■ Your goal
Return the entries below verbatim. Pictures stay out.

◇ ◇ ◇ ◇ ◇

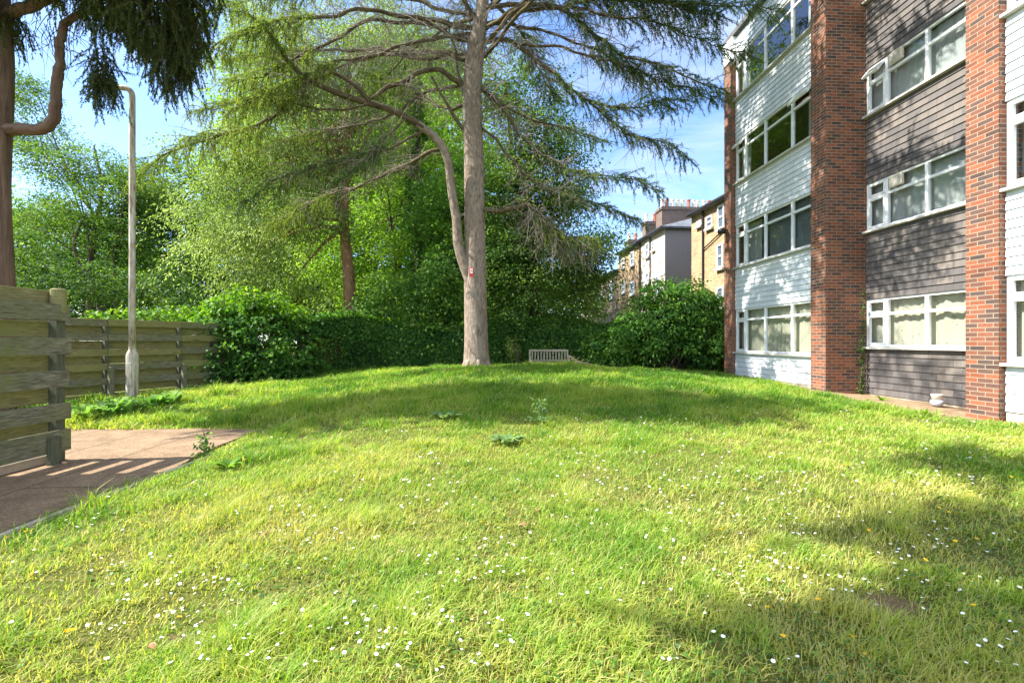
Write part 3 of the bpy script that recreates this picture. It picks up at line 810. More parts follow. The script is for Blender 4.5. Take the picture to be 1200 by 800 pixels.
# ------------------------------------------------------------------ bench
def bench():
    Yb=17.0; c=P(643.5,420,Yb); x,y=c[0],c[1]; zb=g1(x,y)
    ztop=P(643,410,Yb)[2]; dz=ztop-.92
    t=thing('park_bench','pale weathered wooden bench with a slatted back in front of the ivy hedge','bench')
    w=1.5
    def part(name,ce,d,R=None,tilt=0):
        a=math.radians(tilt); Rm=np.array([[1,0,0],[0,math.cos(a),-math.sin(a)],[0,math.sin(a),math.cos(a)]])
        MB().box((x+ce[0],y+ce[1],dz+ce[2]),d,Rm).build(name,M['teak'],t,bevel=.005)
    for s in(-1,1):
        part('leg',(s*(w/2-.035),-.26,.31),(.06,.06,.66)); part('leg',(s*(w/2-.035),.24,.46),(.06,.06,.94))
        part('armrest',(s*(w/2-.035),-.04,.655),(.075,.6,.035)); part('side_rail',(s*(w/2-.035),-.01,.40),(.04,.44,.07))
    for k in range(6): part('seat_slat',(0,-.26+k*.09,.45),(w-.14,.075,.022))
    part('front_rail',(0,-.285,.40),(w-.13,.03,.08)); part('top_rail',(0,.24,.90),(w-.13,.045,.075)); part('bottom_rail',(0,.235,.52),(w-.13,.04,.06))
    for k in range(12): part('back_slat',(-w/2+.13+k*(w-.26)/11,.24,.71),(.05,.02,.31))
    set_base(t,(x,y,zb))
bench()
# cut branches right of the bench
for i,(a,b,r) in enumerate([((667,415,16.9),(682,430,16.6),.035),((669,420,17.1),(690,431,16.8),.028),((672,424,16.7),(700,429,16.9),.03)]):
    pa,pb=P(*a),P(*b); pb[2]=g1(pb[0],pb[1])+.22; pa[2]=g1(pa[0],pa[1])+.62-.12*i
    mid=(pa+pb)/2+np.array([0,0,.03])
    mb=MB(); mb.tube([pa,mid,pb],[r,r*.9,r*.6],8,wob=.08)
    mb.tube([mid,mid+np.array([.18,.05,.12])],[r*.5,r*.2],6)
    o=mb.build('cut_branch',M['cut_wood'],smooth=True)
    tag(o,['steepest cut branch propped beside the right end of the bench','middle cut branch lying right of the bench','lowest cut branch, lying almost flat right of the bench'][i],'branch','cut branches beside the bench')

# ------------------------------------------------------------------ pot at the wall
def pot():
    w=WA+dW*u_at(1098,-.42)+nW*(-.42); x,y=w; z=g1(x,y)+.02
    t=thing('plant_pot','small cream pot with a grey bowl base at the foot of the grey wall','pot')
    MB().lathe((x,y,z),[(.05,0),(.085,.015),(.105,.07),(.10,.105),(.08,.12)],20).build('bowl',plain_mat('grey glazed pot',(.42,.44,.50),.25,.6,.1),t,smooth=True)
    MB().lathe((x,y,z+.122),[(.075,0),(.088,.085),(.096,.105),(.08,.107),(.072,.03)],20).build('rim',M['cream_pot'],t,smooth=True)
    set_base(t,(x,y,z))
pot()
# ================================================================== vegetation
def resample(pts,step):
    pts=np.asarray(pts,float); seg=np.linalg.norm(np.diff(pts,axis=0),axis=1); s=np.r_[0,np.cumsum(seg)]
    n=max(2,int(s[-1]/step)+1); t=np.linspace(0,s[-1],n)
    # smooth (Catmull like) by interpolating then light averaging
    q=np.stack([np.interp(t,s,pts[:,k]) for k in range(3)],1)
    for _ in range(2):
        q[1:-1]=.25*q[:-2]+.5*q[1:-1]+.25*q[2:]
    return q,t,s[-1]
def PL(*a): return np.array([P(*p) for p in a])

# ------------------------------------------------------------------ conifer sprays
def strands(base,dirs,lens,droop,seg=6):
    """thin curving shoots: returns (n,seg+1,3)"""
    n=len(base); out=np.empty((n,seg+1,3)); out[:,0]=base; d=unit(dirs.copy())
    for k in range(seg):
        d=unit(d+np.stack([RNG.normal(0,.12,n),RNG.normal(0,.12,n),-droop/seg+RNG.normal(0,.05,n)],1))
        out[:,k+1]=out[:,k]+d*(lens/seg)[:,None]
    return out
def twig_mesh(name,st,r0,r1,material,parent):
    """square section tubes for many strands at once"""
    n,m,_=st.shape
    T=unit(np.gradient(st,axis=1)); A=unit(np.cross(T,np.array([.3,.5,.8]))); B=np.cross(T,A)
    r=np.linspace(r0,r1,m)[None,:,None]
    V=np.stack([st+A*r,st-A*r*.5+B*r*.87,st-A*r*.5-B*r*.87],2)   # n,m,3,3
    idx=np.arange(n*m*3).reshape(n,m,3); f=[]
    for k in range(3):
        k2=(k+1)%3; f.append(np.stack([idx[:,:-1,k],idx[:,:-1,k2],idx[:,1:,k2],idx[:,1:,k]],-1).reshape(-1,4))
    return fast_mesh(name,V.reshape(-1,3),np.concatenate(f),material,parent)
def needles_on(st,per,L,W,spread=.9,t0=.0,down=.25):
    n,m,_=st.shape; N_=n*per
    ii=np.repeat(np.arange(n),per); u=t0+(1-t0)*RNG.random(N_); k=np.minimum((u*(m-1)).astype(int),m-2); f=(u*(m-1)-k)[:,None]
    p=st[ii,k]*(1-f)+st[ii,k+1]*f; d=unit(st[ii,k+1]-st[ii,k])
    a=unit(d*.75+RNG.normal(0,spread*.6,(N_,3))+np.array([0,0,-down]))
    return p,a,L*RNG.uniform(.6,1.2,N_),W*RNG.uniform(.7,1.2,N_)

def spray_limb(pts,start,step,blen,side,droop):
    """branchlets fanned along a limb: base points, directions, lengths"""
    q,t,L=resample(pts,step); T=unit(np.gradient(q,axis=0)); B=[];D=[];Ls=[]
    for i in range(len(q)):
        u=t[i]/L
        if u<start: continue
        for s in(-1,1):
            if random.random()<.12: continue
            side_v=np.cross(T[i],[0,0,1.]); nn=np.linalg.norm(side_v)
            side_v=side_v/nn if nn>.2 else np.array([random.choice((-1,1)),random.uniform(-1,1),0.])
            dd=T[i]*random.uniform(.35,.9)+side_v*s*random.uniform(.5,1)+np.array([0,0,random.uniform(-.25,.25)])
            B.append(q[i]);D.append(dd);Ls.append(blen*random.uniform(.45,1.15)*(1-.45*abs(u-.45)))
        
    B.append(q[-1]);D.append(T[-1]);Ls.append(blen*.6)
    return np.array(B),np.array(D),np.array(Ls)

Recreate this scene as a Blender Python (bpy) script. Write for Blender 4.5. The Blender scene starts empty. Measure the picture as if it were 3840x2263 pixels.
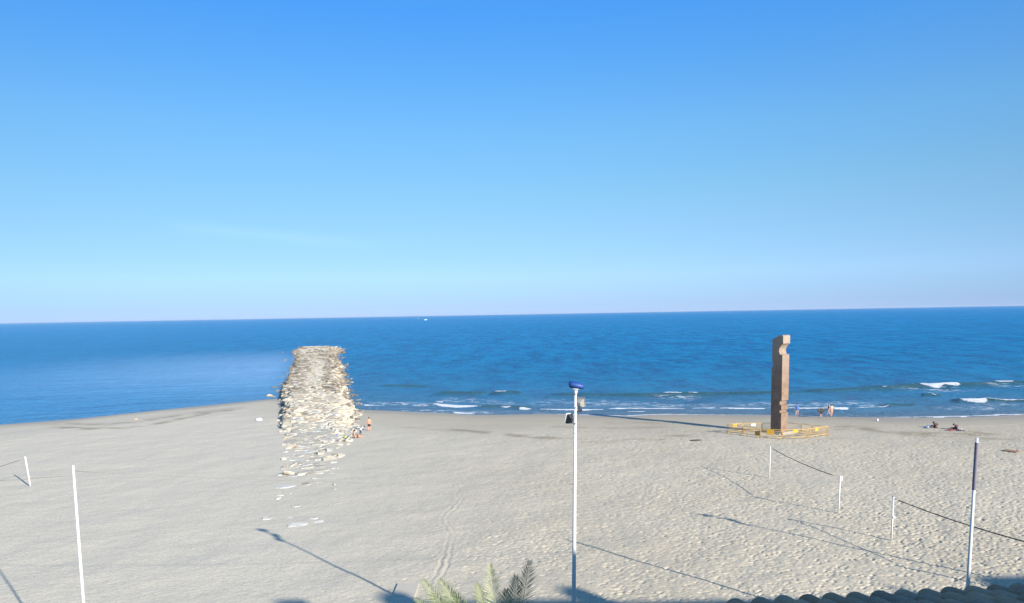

◇ ◇ ◇ ◇ ◇

■ Expected answer
Write part 3 of the bpy script that recreates this picture. It picks up at line 810. More parts follow. The script is for Blender 4.5. Take the picture to be 1200 by 800 pixels.
# ------------------------------------------------------------------ bench
def bench():
    Yb=17.0; c=P(643.5,420,Yb); x,y=c[0],c[1]; zb=g1(x,y)
    ztop=P(643,410,Yb)[2]; dz=ztop-.92
    t=thing('park_bench','pale weathered wooden bench with a slatted back in front of the ivy hedge','bench')
    w=1.5
    def part(name,ce,d,R=None,tilt=0):
        a=math.radians(tilt); Rm=np.array([[1,0,0],[0,math.cos(a),-math.sin(a)],[0,math.sin(a),math.cos(a)]])
        MB().box((x+ce[0],y+ce[1],dz+ce[2]),d,Rm).build(name,M['teak'],t,bevel=.005)
    for s in(-1,1):
        part('leg',(s*(w/2-.035),-.26,.31),(.06,.06,.66)); part('leg',(s*(w/2-.035),.24,.46),(.06,.06,.94))
        part('armrest',(s*(w/2-.035),-.04,.655),(.075,.6,.035)); part('side_rail',(s*(w/2-.035),-.01,.40),(.04,.44,.07))
    for k in range(6): part('seat_slat',(0,-.26+k*.09,.45),(w-.14,.075,.022))
    part('front_rail',(0,-.285,.40),(w-.13,.03,.08)); part('top_rail',(0,.24,.90),(w-.13,.045,.075)); part('bottom_rail',(0,.235,.52),(w-.13,.04,.06))
    for k in range(12): part('back_slat',(-w/2+.13+k*(w-.26)/11,.24,.71),(.05,.02,.31))
    set_base(t,(x,y,zb))
bench()
# cut branches right of the bench
for i,(a,b,r) in enumerate([((667,415,16.9),(682,430,16.6),.035),((669,420,17.1),(690,431,16.8),.028),((672,424,16.7),(700,429,16.9),.03)]):
    pa,pb=P(*a),P(*b); pb[2]=g1(pb[0],pb[1])+.22; pa[2]=g1(pa[0],pa[1])+.62-.12*i
    mid=(pa+pb)/2+np.array([0,0,.03])
    mb=MB(); mb.tube([pa,mid,pb],[r,r*.9,r*.6],8,wob=.08)
    mb.tube([mid,mid+np.array([.18,.05,.12])],[r*.5,r*.2],6)
    o=mb.build('cut_branch',M['cut_wood'],smooth=True)
    tag(o,['steepest cut branch propped beside the right end of the bench','middle cut branch lying right of the bench','lowest cut branch, lying almost flat right of the bench'][i],'branch','cut branches beside the bench')

# ------------------------------------------------------------------ pot at the wall
def pot():
    w=WA+dW*u_at(1098,-.42)+nW*(-.42); x,y=w; z=g1(x,y)+.02
    t=thing('plant_pot','small cream pot with a grey bowl base at the foot of the grey wall','pot')
    MB().lathe((x,y,z),[(.05,0),(.085,.015),(.105,.07),(.10,.105),(.08,.12)],20).build('bowl',plain_mat('grey glazed pot',(.42,.44,.50),.25,.6,.1),t,smooth=True)
    MB().lathe((x,y,z+.122),[(.075,0),(.088,.085),(.096,.105),(.08,.107),(.072,.03)],20).build('rim',M['cream_pot'],t,smooth=True)
    set_base(t,(x,y,z))
pot()
# ================================================================== vegetation
def resample(pts,step):
    pts=np.asarray(pts,float); seg=np.linalg.norm(np.diff(pts,axis=0),axis=1); s=np.r_[0,np.cumsum(seg)]
    n=max(2,int(s[-1]/step)+1); t=np.linspace(0,s[-1],n)
    # smooth (Catmull like) by interpolating then light averaging
    q=np.stack([np.interp(t,s,pts[:,k]) for k in range(3)],1)
    for _ in range(2):
        q[1:-1]=.25*q[:-2]+.5*q[1:-1]+.25*q[2:]
    return q,t,s[-1]
def PL(*a): return np.array([P(*p) for p in a])

# ------------------------------------------------------------------ conifer sprays
def strands(base,dirs,lens,droop,seg=6):
    """thin curving shoots: returns (n,seg+1,3)"""
    n=len(base); out=np.empty((n,seg+1,3)); out[:,0]=base; d=unit(dirs.copy())
    for k in range(seg):
        d=unit(d+np.stack([RNG.normal(0,.12,n),RNG.normal(0,.12,n),-droop/seg+RNG.normal(0,.05,n)],1))
        out[:,k+1]=out[:,k]+d*(lens/seg)[:,None]
    return out
def twig_mesh(name,st,r0,r1,material,parent):
    """square section tubes for many strands at once"""
    n,m,_=st.shape
    T=unit(np.gradient(st,axis=1)); A=unit(np.cross(T,np.array([.3,.5,.8]))); B=np.cross(T,A)
    r=np.linspace(r0,r1,m)[None,:,None]
    V=np.stack([st+A*r,st-A*r*.5+B*r*.87,st-A*r*.5-B*r*.87],2)   # n,m,3,3
    idx=np.arange(n*m*3).reshape(n,m,3); f=[]
    for k in range(3):
        k2=(k+1)%3; f.append(np.stack([idx[:,:-1,k],idx[:,:-1,k2],idx[:,1:,k2],idx[:,1:,k]],-1).reshape(-1,4))
    return fast_mesh(name,V.reshape(-1,3),np.concatenate(f),material,parent)
def needles_on(st,per,L,W,spread=.9,t0=.0,down=.25):
    n,m,_=st.shape; N_=n*per
    ii=np.repeat(np.arange(n),per); u=t0+(1-t0)*RNG.random(N_); k=np.minimum((u*(m-1)).astype(int),m-2); f=(u*(m-1)-k)[:,None]
    p=st[ii,k]*(1-f)+st[ii,k+1]*f; d=unit(st[ii,k+1]-st[ii,k])
    a=unit(d*.75+RNG.normal(0,spread*.6,(N_,3))+np.array([0,0,-down]))
    return p,a,L*RNG.uniform(.6,1.2,N_),W*RNG.uniform(.7,1.2,N_)

def spray_limb(pts,start,step,blen,side,droop):
    """branchlets fanned along a limb: base points, directions, lengths"""
    q,t,L=resample(pts,step); T=unit(np.gradient(q,axis=0)); B=[];D=[];Ls=[]
    for i in range(len(q)):
        u=t[i]/L
        if u<start: continue
        for s in(-1,1):
            if random.random()<.12: continue
            side_v=np.cross(T[i],[0,0,1.]); nn=np.linalg.norm(side_v)
            side_v=side_v/nn if nn>.2 else np.array([random.choice((-1,1)),random.uniform(-1,1),0.])
            dd=T[i]*random.uniform(.35,.9)+side_v*s*random.uniform(.5,1)+np.array([0,0,random.uniform(-.25,.25)])
            B.append(q[i]);D.append(dd);Ls.append(blen*random.uniform(.45,1.15)*(1-.45*abs(u-.45)))
        
    B.append(q[-1]);D.append(T[-1]);Ls.append(blen*.6)
    return np.array(B),np.array(D),np.array(Ls)

Recreate this scene as a Blender Python (bpy) script. Write for Blender 4.5. The Blender scene starts empty. Measure the picture as if it were 3840x2263 pixels.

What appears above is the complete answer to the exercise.